It’s perhaps cliché to say, but the 2010s have been an incredible decade for movies. From the mind-bending visuals of Inception to the “eat the rich” thrills of this year’s Parasite, the period’s best movies felt both like reflections of the zeitgeist and pop cultural game-changers.
So, in order to celebrate the end of the decade, we at The Pop Break picked some of our favorite films from 2010 to 2019.
The Social Network — Alex Marcus
When trying to answer the question of which film is the decade’s best, one has to weigh several factors. Are you placing a premium on which film captured the zeigiest best? How about attempting to assess the most important film? Or are you simply focusing on your personal favorite? Luckily for me, 2010’s The Social Network manages to top all three criteria.
The film is written by one of my all time favorite screenwriters, Aaron Sorkin, directed by one of the most talented directors of his generation, David Fincher. It also features an impressive array of talented young actors, including Armie Hammer, Andrew Garfield, and Rooney Mara, who would go on to make their own unique marks on film in the decade to come. And it stars Jesse Eisenberg, an actor I greatly admire, who makes a meal out of all the contradictions and insecurities at the heart of the film’s fictionalized Mark Zuckerberg as he goes from flip-flop-sporting, narcissistic and status-obsessed outsider to the youngest billionaire on the planet.
From strictly a film perspective, this movie excels on nearly every level. The merging of Sorkin’s floral, rapid-fire dialogue with Fincher’s oppressive and moody aesthetic creates a beautiful alchemy impossible to look away from. The Social Network also has an impressively ambitious structure, choosing to tell the origin of one of the 21st Century’s most important corporations through intersecting layers of depositions, admin hearings, and flashbacks. It breathes fresh life into the biopic subgenre while creating a compelling dynamic where, despite being on his way to achieving his dreams within the core narrative, Eisenberg’s Mark Zuckerberg is consistently positioned in a defensive, oppositional crouch. This adds to the foreboding tone that gives this story of capitalistic success an air of fatalism and alienation—something at which Fincher excels. And yet cutting against that is an incredibly funny script, including an Andrew Garfield comedic freak out over an incident involving a chicken which is truly for the history books.
It’s easy to look at the subject matter of The Social Network in retrospect and see it as an obvious inevitability. However, I remember way back in 2010 when, ahead of the film’s debut, many wondered why anyone would see a movie about Facebook. Back then, the social networking site was certainly a force online. The film’s credits remind the audience that Facebook is now in over a hundred countries and has over 500 million users, making real life Mark a billionaire. Since then, Facebook’s reach is in the billions and is a long way away from its humble roots marketing towards college students.
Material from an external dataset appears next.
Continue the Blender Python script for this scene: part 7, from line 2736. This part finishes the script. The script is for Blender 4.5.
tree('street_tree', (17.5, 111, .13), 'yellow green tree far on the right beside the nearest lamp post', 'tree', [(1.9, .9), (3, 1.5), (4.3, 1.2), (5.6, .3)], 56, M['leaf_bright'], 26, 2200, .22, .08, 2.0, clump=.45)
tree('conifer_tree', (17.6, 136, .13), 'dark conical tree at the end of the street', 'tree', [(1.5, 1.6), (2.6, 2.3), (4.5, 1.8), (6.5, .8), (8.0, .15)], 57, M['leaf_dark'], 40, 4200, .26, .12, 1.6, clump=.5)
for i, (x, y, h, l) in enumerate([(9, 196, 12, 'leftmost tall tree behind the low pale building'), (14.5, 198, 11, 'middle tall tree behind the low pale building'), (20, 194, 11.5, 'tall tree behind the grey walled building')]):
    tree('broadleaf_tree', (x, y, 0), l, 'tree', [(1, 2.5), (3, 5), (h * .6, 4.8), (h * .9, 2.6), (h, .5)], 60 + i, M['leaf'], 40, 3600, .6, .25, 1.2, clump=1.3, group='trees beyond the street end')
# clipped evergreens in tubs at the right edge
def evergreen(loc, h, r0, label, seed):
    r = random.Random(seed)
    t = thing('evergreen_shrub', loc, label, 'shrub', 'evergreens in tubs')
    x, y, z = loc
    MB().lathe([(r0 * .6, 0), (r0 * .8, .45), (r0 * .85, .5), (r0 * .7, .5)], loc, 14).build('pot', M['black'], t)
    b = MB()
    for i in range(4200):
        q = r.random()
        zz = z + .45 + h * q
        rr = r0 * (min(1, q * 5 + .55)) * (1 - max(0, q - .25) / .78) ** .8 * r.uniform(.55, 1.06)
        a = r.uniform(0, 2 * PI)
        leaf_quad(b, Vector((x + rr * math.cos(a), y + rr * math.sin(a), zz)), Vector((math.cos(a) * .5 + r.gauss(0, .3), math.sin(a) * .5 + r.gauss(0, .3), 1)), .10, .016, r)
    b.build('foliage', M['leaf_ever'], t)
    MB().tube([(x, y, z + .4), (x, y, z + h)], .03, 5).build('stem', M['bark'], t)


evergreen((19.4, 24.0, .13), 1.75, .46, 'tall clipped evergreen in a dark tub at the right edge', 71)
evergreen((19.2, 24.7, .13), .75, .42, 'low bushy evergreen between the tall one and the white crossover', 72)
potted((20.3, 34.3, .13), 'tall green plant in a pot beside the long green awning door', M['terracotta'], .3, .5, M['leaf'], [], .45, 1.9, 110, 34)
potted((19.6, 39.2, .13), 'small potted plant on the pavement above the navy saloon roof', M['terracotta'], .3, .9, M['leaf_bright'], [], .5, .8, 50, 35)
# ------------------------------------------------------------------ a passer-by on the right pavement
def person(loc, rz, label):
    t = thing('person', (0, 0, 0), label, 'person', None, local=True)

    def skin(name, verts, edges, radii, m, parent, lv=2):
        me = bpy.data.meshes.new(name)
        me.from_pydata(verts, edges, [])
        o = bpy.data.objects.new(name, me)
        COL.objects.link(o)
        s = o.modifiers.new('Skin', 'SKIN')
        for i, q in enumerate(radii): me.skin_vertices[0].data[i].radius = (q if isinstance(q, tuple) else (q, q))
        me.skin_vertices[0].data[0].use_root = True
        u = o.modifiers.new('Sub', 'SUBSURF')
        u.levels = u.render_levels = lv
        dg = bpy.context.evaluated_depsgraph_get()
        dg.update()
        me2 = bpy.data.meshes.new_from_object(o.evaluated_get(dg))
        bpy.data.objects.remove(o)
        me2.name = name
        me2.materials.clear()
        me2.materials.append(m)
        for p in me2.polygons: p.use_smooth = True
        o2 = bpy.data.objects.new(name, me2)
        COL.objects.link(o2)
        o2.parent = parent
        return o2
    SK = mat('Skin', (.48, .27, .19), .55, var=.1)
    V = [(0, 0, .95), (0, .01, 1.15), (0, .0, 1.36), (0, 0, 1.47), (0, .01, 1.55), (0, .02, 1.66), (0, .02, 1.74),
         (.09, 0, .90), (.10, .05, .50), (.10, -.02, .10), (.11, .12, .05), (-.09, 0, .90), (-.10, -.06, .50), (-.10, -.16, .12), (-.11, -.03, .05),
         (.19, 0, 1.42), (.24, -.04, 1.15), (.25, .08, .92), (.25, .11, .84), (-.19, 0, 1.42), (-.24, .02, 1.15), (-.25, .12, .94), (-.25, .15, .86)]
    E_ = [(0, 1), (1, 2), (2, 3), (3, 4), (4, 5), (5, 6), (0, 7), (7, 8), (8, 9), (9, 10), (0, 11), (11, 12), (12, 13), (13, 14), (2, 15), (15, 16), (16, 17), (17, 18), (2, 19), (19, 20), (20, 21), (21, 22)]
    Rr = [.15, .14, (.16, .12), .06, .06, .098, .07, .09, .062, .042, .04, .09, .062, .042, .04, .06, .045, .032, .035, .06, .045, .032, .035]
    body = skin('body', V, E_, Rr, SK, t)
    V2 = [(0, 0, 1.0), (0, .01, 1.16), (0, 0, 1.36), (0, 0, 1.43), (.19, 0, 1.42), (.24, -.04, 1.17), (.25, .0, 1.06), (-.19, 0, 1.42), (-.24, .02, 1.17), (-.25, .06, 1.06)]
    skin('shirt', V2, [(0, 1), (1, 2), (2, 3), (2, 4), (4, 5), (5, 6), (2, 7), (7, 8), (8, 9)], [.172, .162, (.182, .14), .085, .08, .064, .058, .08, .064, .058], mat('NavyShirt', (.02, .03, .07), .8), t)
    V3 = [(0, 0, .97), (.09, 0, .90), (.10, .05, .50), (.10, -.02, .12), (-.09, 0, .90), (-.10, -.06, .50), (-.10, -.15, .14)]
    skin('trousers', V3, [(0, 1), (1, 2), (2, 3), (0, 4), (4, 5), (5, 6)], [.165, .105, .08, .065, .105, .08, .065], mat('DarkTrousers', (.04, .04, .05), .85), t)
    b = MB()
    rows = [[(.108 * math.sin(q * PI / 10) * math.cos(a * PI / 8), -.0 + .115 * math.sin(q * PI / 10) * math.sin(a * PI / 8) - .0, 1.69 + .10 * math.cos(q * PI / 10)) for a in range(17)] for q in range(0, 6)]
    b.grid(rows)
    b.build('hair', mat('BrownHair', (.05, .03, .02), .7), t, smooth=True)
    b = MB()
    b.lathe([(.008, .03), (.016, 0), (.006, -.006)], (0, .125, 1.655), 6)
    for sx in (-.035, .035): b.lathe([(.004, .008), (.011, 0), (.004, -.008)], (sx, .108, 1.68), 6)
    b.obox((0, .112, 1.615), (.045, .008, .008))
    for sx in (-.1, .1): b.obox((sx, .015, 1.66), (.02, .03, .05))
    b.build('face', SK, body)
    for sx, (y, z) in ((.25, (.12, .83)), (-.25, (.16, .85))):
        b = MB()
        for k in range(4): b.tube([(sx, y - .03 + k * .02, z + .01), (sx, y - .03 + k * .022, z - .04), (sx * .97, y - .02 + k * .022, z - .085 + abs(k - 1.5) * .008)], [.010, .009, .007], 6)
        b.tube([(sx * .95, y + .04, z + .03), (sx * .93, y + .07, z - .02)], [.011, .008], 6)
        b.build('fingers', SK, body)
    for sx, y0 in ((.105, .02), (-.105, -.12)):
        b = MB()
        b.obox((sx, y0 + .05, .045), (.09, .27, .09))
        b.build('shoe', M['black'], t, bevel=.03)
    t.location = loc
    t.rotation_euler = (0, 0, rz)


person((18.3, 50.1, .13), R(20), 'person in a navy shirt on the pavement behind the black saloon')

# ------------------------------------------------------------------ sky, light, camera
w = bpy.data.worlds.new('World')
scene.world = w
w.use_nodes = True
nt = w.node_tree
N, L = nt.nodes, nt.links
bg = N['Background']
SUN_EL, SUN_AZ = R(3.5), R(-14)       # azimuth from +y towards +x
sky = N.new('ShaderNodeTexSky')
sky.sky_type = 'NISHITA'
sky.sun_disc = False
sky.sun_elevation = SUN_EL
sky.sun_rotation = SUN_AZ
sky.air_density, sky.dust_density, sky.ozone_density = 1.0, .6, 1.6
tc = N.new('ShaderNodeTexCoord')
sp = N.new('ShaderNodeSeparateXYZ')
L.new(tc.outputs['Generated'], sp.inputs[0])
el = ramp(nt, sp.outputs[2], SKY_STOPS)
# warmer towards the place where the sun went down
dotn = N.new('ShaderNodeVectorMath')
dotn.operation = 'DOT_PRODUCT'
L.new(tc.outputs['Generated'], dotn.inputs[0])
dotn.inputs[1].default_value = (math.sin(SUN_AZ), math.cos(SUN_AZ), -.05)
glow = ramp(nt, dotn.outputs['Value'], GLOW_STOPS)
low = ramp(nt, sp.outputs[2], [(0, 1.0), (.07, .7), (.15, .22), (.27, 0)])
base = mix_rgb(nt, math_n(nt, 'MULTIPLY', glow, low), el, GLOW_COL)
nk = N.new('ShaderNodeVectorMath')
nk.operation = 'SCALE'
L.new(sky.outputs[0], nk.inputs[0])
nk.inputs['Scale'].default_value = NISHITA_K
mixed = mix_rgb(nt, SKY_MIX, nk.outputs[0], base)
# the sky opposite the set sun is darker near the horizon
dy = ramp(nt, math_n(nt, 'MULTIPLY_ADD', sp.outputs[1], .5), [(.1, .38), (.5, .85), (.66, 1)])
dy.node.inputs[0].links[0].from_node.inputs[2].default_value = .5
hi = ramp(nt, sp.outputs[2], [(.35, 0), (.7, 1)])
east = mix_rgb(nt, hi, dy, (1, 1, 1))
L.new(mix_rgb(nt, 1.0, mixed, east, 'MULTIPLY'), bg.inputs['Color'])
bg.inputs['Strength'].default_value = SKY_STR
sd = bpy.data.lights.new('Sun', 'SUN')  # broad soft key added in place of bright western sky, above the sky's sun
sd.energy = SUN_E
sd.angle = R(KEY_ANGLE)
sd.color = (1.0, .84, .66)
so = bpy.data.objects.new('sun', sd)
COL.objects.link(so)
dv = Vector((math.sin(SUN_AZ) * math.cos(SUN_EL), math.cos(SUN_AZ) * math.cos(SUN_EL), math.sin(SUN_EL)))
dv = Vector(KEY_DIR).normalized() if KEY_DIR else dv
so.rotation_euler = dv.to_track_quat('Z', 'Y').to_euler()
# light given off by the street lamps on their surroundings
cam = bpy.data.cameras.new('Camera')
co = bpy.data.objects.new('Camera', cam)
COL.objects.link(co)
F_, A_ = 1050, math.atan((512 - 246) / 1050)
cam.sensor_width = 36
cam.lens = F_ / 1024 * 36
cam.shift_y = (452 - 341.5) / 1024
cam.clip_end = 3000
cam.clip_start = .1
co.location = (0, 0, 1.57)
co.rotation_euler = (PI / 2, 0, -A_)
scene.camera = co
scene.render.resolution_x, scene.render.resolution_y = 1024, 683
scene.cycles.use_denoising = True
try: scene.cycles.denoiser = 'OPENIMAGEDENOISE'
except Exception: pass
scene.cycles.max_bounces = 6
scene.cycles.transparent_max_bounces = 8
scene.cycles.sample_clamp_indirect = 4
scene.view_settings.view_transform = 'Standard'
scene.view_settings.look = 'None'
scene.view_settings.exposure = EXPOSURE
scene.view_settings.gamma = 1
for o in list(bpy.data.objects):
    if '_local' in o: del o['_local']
As we see Mark Zuckerberg appear on TV every few months testifying before Congress to defend his corporation’s role in spreading political propaganda, swaying elections, and facilitating genocide in foreign nations all while allegedly practicing anti-competitive business practices and playing fast and loose with users privacy, it’s hard not to be reminded of Eisenberg’s dismissive and egotistical performance in The Social Network‘s deposition scenes, which hide a deep reservoir of insecurity and loneliness. Even more prescient is the film’s handling of fragile masculinity, which drives so many of the characters on screen and feels now like a defining theme of the decade in both art and real world events. The film may have played fast and loose with some facts and certainly could have been more diverse in its casting choices, but I truly cannot imagine a more perfect film to speak to our current moment while also being such a rich cinematic experience.